And then, as if things aren’t bad enough, Lewis is visited by three ghosts! And no, my friends, A Christmas Carol this is not (although if you hang with the play long enough you will notice some similarities). Rather, they include his great-grandfather Simon (a former slave), his younger brother Rex, and his grandfather Jesse (all played by Seth Rue).

By all standards we hold dear, Lewis has managed to beat the system. He’s the first person in his family to go to college–ever. He lives the good life as a math professor in New York City. He wears silver satin PJs. And for 25 years he’s managed to avoid going camping with his wife. “I can fade into the city,” he remarks to one of the ghosts. “But I can’t just fade into the country.” Since he won’t camp, his chosen life has enabled him to almost forget about his race.

But not quite.

That’s why there are the ghosts.

Lewis (Victor Mack) wrestles with ghosts (Seth Rue) in Tanya Barfield’s play Blue Door. Photo by David Kinder.
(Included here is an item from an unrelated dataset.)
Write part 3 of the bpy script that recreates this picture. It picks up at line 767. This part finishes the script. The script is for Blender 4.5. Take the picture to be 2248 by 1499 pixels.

As with a play about genocide that I reviewed recently, there is no polite way to have an honest play about racism, and this one is honest. It will grab you and slam your head against that wall you’ve built around yourself. The dialog is relentless, the acting and directing (thank you Bobby Bermea) superb. And the simple set speaks volumes–a bed with a White Only sign stuffed under it, mathematical figures on the floor and riser, leg irons hanging beneath the riser. It is a brilliant production, and a powerful one.

Profile Theatre’s mission is to produce a season of plays devoted to a single playwright. This season is devoted to Portland native Tanya Barfield. Among other honors, Blue Door was nominated for a Pulitzer Prize.

The play runs through April 24. And if you’re wondering about that Blue Door, you will just have to attend a performance to find out.